For the last month, Guatemala has been holding trial for war crimes committed in the 1980’s, to determine if genocide was performed. On trial is Jose Efrain Rios Montt, an ex-military dictator. He stands accused of ordering the slaughter of more than 1,700 Ixil Mayans, a small native people who only represent 1% of the Guatemalan population
The military justified the killings at the time by saying the Mayans were harboring the rebel liberal soldiers the government was fighting. The crimes Montt is accused of are extremely brutal, including rape, murder, and burning entire villages.
Many victims who managed to escape the brutality have come back to testify against Montt in trial.
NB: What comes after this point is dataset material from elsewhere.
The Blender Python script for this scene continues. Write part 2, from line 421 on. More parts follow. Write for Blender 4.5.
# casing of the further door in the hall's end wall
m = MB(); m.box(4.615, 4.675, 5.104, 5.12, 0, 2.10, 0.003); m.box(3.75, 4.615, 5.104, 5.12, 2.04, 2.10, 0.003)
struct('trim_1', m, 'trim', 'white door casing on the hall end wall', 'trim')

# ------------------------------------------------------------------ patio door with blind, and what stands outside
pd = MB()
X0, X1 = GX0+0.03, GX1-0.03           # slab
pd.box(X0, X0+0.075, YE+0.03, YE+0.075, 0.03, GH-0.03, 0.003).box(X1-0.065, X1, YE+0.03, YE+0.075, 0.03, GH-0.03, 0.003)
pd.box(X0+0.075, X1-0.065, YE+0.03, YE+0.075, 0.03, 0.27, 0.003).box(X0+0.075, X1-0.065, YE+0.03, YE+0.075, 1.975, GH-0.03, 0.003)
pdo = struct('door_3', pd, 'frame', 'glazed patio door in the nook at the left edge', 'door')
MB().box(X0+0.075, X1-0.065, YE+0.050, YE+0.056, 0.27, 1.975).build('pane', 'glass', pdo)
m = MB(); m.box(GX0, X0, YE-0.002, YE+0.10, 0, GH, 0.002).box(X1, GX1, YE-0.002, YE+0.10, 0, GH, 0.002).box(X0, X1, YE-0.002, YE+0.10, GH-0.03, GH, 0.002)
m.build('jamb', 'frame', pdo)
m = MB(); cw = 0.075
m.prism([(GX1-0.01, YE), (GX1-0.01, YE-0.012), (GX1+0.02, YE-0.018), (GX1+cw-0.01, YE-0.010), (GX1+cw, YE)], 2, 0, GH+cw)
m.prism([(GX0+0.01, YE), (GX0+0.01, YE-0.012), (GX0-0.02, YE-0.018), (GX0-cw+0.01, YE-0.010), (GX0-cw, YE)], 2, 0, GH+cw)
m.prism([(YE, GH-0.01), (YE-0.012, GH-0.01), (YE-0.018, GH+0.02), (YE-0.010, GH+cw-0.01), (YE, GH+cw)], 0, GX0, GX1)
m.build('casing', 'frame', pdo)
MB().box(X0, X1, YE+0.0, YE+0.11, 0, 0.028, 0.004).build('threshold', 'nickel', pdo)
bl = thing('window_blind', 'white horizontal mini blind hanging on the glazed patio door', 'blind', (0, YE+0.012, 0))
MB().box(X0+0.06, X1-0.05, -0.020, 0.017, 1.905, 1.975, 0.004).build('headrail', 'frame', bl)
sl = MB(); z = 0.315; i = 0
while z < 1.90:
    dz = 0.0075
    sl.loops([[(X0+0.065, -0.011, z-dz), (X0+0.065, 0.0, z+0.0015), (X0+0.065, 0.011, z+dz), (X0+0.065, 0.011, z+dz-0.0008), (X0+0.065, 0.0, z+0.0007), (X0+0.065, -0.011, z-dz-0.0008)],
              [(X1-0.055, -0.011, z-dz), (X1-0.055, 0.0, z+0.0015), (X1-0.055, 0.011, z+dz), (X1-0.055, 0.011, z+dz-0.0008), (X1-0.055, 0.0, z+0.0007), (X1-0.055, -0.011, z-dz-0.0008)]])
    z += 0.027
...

They currently number more than 100, and more are taking the stand every day.
Many of the testimonies of the victims are graphic, and leaving people in the courtroom in tears.
“They killed my family and destroyed our crops,” victim Jacinto Lopez said.
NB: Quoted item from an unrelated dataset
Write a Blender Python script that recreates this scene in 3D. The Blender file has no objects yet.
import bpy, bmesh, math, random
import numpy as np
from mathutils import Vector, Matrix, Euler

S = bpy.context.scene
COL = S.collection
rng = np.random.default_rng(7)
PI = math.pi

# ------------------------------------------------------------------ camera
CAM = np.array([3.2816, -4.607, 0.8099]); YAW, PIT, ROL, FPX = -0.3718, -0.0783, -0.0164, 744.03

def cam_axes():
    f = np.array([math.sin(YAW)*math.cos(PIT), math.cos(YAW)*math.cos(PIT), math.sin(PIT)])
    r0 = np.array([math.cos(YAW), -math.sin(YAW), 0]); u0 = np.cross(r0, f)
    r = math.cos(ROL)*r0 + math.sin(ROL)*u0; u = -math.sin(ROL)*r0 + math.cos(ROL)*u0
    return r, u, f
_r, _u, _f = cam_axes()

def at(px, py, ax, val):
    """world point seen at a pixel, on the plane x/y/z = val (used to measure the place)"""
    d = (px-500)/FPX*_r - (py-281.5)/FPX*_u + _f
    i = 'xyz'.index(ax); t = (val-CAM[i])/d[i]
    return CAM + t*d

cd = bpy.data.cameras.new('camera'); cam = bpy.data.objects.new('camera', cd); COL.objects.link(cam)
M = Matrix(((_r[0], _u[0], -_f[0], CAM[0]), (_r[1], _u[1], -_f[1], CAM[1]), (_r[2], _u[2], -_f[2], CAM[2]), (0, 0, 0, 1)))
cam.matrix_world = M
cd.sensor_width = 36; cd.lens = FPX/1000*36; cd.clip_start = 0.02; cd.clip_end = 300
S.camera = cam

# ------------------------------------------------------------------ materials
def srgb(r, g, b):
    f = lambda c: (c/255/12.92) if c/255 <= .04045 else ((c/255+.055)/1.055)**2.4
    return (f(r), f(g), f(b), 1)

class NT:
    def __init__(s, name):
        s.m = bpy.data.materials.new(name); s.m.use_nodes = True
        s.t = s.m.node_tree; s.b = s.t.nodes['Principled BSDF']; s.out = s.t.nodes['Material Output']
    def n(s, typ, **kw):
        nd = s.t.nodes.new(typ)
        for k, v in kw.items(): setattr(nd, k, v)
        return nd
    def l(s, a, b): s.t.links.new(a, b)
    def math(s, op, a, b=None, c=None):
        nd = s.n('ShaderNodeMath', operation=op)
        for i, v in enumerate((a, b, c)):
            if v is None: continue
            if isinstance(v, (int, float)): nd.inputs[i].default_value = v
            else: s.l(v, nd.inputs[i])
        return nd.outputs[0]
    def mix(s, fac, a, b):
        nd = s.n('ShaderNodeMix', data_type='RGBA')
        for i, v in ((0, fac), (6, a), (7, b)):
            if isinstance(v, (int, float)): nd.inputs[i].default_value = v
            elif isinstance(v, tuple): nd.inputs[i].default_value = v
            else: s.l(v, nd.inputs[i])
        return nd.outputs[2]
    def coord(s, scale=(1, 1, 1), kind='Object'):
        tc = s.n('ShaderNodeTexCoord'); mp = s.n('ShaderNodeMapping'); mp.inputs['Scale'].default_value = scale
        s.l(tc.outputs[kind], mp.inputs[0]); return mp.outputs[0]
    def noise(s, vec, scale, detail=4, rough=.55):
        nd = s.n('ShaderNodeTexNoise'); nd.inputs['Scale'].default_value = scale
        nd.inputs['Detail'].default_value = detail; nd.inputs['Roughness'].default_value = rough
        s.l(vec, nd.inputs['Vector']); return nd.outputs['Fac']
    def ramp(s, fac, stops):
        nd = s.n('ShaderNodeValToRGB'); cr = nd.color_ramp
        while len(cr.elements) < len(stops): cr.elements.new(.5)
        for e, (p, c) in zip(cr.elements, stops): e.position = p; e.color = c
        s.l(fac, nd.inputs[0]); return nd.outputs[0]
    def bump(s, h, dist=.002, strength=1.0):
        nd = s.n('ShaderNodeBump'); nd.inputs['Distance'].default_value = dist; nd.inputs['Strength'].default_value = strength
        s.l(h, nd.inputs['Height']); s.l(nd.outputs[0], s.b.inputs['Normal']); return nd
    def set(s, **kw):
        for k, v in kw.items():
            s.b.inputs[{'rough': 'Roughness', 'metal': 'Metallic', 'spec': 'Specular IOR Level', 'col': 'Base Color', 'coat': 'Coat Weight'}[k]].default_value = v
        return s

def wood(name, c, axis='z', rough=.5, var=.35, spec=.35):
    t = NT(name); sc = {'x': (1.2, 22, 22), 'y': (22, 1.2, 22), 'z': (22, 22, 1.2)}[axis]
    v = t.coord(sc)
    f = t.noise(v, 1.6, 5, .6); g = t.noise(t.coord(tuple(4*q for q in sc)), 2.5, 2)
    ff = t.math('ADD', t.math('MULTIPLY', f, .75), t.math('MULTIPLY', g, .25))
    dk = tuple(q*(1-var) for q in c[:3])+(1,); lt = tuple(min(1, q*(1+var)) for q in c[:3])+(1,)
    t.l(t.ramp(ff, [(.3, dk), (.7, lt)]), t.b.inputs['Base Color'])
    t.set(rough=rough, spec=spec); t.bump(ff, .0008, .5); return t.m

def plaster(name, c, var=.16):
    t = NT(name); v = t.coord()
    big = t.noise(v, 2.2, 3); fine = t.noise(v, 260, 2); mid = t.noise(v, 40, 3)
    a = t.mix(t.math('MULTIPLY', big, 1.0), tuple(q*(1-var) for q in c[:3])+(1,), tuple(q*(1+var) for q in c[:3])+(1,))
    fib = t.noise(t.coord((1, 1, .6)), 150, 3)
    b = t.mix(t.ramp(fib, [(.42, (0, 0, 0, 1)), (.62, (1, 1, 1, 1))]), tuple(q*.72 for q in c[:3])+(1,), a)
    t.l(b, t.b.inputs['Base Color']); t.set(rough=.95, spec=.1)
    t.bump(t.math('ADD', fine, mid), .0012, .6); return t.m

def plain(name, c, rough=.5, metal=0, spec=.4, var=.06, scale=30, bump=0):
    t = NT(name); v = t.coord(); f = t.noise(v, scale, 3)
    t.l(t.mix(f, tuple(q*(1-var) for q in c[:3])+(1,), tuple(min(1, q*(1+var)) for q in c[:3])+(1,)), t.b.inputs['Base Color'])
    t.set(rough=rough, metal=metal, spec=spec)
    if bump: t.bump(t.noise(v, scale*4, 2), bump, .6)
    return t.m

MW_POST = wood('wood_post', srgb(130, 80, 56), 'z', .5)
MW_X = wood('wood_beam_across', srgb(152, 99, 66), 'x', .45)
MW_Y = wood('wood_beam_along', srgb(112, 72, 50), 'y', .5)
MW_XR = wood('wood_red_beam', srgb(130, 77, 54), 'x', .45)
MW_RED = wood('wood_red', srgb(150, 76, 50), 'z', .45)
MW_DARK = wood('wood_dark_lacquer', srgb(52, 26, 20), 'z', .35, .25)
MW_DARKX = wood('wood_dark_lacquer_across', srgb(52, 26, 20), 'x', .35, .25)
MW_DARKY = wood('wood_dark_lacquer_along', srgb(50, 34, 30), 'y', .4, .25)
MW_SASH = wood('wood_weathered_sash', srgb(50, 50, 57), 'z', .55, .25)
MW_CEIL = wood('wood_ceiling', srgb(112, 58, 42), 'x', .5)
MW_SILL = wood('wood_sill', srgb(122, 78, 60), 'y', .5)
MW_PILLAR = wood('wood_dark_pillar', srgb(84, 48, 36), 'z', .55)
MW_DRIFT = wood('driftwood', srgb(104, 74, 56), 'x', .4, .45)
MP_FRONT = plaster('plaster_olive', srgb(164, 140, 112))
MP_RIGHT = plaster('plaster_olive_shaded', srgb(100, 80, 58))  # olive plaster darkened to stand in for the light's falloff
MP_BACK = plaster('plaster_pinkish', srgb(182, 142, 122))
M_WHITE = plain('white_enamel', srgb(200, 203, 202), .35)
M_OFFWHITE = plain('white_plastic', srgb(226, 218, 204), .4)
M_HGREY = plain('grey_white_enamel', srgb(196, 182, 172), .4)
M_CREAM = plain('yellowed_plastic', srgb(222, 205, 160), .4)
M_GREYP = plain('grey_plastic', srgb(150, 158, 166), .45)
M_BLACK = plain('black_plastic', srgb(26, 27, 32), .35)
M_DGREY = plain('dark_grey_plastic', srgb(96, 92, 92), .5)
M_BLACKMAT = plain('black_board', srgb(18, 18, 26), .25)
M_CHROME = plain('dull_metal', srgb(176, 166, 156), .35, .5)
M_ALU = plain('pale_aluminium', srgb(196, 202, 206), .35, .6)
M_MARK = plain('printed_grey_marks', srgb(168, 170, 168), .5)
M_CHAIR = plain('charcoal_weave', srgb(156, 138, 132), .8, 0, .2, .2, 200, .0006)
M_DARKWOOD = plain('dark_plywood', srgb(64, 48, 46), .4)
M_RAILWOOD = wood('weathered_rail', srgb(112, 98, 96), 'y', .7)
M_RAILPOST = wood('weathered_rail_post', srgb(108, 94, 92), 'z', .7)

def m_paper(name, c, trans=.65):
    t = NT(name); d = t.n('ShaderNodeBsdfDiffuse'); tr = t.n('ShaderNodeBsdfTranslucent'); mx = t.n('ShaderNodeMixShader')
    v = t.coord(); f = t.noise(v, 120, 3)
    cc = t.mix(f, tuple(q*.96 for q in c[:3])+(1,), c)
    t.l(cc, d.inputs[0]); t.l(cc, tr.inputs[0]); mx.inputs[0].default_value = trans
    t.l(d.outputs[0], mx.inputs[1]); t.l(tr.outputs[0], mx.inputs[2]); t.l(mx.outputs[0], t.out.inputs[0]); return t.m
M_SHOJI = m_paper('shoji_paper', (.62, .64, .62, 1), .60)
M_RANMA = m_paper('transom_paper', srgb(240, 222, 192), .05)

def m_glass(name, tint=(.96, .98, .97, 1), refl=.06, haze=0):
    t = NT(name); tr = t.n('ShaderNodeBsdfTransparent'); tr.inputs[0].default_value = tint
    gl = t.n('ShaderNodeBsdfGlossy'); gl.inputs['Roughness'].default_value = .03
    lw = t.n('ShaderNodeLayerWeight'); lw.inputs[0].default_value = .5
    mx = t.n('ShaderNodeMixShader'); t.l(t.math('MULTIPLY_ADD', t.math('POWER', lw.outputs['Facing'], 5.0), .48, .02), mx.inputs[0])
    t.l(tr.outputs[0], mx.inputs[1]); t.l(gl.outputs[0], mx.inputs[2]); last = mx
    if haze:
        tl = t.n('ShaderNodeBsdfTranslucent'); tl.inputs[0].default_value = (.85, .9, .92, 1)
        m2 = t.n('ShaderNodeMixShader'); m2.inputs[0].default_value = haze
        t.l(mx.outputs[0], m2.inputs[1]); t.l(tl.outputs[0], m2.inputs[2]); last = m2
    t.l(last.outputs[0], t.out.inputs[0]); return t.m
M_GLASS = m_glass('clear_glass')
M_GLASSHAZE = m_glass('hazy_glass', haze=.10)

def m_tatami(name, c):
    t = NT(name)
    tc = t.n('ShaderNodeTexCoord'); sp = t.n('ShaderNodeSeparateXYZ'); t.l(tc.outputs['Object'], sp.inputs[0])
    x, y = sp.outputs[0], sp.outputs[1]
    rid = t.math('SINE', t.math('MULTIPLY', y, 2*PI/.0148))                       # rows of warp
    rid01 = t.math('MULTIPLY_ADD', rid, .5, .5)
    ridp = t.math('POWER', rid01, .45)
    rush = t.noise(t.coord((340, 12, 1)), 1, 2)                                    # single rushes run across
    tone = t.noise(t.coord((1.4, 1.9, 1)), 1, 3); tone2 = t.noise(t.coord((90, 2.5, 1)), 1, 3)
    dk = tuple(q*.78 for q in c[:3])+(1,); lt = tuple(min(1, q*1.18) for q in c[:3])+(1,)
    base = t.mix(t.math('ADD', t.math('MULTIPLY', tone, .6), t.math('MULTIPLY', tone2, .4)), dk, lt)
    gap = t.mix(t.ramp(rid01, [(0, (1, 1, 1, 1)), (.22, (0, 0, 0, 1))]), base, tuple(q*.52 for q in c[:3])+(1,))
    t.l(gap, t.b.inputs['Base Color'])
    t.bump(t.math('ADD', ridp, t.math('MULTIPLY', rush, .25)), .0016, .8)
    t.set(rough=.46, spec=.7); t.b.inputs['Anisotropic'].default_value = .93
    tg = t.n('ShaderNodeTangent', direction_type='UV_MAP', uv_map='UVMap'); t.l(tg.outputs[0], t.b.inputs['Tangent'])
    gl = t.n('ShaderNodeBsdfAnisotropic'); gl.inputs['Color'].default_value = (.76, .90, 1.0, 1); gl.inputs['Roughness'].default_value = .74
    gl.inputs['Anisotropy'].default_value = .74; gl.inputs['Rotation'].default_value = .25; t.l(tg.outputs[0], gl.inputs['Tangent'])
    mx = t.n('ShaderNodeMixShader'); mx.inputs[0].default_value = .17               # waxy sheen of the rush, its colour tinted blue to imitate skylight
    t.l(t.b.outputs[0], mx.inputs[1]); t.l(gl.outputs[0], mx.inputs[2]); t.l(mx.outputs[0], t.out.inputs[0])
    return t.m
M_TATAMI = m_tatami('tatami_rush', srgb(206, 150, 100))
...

However, this trial is significant in the fact that it is the first time that a former head of state is being tried for genocide in his own country. Montt’s sentence would be unknown if convicted, but former trials that have convicted soldiers of similar crimes have received a sentence of over 6,000 years.
Although the United States is being credited for supporting the trial, it can also potentially be blamed for ignoring the accounts of genocide that came through at the time of Montt’s rule, and even supporting him by secretly supplying him with weapons.
The trial currently has been continuing for twenty days, amidst declarations from the defense ordering an annulment, and protesters sympathetic to the defense outside the courthouse, picketing the trial.
Either way, the victims see this trial as a healing process, and getting to tell their stories is freedom from what they have endured.
“[The trial] opens up the nation to conversation. It lets people see that the justice system works,” observer Naomi Roht-Arriaza said.